[imagesource: Architectural Digest]
You’re going to have to fight the image in your head of Gwyneth Paltrow’s home having a door shaped like a giant vagina.
Or is that just me?
Sure, her Montecito (Santa Barbara) home that she shares with her husband, writer-producer Brad Falchuk, has many elements designed to nurture the mind, body, and soul.
But it’s not anything like we see in her Goop Labs, unfortunately, or fortunately, whichever way you want to see it.
Robin Standefer and Stephen Alesch of Roman and Williams, the firm that helped design Paltrow’s Goop pop-up shop and permanent boutique, also lent a hand with this home.
But they’ve gone with something far more discreet, notes Architectural Digest.
Behold, not a single pink thing:
Instead of a crystal-powered sweat lodge, she has a sybaritic home spa, which is “like an ancient bathhouse unexpectedly sheathed in these beautiful pale-green tiles with an Arts and Crafts vibe,” according to Standefer:
The wellness by design in the house is nuanced and understated, reflecting on Paltrow’s careful consideration of movement and mood:
“The strength of the house is in the subtleties of light and space,” Paltrow says. “We spent a lot of time assessing family patterns, how we really live, what makes us most comfortable.

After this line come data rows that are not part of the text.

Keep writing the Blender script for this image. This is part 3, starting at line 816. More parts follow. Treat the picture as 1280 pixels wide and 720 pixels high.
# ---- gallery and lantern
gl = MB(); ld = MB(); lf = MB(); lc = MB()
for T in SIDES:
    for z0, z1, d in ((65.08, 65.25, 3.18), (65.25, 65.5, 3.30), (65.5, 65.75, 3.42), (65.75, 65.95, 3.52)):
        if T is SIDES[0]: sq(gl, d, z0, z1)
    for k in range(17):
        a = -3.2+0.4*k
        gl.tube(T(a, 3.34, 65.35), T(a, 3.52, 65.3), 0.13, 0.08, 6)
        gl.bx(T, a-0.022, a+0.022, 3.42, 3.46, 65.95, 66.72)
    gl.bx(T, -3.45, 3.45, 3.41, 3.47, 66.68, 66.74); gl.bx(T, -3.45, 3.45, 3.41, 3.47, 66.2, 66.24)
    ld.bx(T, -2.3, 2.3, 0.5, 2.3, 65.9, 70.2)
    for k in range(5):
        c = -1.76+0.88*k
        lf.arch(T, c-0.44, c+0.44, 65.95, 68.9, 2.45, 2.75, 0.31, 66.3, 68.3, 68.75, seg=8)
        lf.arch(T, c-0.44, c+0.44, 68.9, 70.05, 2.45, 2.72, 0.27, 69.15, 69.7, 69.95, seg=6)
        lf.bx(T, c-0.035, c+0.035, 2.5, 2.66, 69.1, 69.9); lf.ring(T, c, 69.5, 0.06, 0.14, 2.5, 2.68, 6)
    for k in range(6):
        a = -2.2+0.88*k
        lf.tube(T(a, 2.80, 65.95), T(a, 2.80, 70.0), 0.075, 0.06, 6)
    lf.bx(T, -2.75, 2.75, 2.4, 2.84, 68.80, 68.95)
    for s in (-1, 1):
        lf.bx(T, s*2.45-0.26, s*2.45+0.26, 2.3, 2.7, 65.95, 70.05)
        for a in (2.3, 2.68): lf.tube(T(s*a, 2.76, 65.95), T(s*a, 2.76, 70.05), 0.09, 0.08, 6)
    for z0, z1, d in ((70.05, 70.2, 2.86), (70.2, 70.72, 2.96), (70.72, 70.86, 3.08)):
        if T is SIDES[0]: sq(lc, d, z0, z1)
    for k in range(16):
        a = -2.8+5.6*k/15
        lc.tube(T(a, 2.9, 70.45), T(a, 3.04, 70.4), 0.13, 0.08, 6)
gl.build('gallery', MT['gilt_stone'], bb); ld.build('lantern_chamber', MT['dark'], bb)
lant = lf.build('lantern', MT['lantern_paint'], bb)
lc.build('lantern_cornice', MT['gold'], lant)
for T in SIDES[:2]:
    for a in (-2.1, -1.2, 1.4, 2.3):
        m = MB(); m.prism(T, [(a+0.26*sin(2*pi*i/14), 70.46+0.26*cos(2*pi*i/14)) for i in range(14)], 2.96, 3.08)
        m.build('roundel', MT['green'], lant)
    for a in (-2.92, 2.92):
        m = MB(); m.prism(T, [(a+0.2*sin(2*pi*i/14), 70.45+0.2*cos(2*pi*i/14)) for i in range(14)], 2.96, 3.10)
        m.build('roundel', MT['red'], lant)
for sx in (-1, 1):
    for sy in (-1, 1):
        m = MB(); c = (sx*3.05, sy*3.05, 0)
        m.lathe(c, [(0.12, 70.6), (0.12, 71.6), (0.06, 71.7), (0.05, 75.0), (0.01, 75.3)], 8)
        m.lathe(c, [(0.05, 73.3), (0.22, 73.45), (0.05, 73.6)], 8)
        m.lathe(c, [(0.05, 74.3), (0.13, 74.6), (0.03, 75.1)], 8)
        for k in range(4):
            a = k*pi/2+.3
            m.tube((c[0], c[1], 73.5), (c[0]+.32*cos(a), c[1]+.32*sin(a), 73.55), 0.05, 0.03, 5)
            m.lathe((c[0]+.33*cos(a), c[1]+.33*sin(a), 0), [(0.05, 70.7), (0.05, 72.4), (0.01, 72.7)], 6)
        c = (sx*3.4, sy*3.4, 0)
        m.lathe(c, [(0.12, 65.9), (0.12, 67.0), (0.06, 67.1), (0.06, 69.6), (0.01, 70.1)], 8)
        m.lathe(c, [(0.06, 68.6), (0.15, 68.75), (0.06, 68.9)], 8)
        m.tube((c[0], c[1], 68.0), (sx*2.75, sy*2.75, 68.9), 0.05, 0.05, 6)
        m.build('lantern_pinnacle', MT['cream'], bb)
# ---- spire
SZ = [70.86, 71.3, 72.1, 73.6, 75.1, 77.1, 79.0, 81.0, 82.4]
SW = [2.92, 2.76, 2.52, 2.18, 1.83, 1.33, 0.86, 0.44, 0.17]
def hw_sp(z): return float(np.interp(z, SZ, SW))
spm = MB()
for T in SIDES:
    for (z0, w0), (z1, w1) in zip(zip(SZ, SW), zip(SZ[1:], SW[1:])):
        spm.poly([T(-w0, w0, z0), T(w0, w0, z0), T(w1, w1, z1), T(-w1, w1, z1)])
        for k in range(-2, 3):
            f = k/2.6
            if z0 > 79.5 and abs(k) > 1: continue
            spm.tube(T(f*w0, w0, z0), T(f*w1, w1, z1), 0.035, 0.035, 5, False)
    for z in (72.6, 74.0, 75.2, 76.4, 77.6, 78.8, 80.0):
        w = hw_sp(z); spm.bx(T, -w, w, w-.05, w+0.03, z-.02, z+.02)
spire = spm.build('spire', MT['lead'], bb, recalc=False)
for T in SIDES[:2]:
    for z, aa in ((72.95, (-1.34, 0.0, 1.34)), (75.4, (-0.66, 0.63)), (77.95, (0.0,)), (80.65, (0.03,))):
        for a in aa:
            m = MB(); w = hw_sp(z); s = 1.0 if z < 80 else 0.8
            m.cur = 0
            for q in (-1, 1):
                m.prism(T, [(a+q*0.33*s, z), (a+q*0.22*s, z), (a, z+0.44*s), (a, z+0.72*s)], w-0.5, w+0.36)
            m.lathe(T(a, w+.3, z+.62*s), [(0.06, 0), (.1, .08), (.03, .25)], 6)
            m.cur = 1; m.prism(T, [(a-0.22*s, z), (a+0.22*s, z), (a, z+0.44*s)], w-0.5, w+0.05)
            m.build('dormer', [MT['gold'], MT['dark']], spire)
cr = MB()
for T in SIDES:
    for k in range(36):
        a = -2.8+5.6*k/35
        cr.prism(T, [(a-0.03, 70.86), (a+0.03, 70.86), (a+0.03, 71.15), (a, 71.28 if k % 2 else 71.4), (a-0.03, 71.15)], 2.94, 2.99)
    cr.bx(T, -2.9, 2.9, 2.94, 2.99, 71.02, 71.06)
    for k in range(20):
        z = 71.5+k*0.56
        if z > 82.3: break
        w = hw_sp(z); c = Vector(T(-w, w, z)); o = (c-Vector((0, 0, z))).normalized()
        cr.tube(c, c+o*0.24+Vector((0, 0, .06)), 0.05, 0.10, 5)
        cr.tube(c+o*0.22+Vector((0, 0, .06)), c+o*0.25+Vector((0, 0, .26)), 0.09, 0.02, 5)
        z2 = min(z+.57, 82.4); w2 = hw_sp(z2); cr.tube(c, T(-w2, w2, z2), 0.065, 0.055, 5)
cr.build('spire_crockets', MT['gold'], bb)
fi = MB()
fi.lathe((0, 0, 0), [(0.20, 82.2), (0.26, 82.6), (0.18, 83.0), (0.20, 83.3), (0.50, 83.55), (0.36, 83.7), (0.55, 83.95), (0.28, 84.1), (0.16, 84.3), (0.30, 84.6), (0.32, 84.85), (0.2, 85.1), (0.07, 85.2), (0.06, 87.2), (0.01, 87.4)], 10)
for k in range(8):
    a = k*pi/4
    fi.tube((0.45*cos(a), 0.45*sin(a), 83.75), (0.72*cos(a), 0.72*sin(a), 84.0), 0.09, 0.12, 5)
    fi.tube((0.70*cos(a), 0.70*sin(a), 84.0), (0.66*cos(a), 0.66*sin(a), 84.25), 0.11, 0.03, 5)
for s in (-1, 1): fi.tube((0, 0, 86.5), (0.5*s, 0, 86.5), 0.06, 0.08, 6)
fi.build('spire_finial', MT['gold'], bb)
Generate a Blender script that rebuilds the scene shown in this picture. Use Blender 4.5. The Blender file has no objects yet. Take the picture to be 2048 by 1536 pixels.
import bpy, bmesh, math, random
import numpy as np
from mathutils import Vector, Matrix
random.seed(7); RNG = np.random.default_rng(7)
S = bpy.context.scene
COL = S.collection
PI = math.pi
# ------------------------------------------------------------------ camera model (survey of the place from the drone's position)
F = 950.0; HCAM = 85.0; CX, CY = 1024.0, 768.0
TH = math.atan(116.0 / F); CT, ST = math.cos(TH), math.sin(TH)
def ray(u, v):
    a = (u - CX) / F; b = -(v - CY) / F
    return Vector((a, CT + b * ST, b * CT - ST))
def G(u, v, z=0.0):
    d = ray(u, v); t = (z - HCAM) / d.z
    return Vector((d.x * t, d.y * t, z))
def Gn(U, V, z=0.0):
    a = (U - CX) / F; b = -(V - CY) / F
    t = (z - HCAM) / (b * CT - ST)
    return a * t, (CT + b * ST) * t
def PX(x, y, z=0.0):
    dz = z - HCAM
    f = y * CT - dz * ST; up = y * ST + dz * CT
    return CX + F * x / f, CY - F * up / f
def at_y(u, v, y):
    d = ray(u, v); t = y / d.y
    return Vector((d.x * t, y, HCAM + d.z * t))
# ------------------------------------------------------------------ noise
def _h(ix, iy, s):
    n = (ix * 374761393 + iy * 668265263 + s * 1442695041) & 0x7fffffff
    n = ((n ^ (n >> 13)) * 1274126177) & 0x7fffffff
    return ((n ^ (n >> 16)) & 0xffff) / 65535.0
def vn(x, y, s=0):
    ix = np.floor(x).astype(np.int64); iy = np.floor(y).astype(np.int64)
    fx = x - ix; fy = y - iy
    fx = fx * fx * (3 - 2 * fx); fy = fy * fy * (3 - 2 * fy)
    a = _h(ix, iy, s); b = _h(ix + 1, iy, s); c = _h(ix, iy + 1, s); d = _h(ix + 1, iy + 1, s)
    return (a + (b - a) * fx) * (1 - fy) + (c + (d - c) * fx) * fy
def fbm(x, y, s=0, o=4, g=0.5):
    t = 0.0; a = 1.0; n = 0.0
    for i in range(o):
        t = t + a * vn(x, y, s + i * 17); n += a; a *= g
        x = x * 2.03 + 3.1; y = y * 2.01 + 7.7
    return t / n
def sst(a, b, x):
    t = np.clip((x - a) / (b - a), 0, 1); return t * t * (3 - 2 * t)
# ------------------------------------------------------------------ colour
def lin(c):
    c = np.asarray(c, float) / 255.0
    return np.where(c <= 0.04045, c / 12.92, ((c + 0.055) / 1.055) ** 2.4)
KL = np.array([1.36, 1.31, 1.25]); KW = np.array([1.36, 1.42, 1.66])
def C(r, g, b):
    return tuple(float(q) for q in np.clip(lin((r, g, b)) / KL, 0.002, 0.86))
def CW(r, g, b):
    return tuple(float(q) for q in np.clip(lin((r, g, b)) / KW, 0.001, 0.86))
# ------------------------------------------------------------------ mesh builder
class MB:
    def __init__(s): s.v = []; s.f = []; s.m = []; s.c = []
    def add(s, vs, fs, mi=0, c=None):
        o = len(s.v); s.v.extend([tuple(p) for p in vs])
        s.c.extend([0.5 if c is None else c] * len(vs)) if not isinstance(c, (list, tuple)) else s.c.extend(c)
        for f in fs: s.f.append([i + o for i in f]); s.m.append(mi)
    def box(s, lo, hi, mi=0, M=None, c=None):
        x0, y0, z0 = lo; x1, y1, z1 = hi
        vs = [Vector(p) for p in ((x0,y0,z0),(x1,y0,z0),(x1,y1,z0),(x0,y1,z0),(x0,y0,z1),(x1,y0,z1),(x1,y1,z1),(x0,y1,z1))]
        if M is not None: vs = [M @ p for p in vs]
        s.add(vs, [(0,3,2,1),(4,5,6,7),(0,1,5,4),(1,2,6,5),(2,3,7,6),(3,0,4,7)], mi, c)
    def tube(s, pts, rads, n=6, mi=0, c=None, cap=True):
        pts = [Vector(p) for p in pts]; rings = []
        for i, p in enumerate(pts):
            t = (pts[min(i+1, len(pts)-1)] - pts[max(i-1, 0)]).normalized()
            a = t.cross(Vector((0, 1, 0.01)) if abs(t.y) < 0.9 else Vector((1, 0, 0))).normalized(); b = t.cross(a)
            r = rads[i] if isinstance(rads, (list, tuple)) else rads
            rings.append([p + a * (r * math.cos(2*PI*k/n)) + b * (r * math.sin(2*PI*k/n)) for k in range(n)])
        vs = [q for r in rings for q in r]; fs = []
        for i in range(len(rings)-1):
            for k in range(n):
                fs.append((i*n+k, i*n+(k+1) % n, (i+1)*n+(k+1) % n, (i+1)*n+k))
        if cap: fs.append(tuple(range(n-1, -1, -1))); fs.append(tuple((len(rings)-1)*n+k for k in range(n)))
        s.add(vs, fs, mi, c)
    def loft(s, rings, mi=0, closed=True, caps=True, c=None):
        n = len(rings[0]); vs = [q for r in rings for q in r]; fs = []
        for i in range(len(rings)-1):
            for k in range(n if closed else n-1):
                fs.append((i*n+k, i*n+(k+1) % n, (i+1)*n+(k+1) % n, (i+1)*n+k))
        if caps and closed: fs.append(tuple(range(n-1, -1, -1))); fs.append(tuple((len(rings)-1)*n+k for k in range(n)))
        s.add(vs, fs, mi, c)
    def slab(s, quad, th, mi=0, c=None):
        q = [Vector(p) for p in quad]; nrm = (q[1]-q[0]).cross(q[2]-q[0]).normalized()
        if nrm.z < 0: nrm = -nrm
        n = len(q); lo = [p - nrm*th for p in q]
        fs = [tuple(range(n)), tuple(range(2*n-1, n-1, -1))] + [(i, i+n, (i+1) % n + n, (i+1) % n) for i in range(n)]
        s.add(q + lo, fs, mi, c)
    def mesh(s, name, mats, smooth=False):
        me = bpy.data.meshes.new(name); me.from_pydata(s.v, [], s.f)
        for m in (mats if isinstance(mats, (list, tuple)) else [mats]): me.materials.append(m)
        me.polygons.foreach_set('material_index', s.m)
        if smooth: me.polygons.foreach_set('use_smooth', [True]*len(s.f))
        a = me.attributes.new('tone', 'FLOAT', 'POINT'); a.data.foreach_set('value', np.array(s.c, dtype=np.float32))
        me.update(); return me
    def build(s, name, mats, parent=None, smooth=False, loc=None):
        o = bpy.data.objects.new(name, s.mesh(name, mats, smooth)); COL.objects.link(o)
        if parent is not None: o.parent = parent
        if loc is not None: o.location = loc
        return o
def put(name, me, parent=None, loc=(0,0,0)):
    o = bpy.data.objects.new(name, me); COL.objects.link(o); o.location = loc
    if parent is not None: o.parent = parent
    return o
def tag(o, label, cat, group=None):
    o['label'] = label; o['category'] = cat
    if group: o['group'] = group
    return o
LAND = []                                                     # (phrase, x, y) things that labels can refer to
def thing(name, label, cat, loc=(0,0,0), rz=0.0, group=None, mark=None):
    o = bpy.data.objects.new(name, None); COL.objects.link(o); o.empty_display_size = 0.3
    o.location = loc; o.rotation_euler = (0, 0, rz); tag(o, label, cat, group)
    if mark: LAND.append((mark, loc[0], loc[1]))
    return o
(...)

The focus was on the experience, the emotion.”
Paltrow found the land on her “favourite pornography app,” Redfin, which was teeming with wild animals and swarms of bugs.
Still, she said she fell in love with the spot and its views:
“That was chapter one of a long and arduous journey,” she notes wryly, citing the many technical complexities, unforeseen setbacks, and existential quandaries that inevitably arise in the process of home building.
But she persisted and eventually created what she describes as “a Parisian apartment set within an old European barn, something with high ceilings, flooded with light, a place that feels generous yet manageable at the same time”:
There’s even a Jim Zivic hammock for Ralph Pucci and an Alexander Díaz Andersson lounge chair gracing the living room:
Paltrow’s commitment to environmentalism is also reflected in the home, through a solar energy power system and a grey-water system.
The home finds harmony in understated colours, organic textures, and strong, simple forms:
“Gwyneth was more interested in substance than style per se. Yes, it had to be pretty, but she was most concerned with things like mood and movement,” [Brigette Romanek, also a AD100 designer] observes.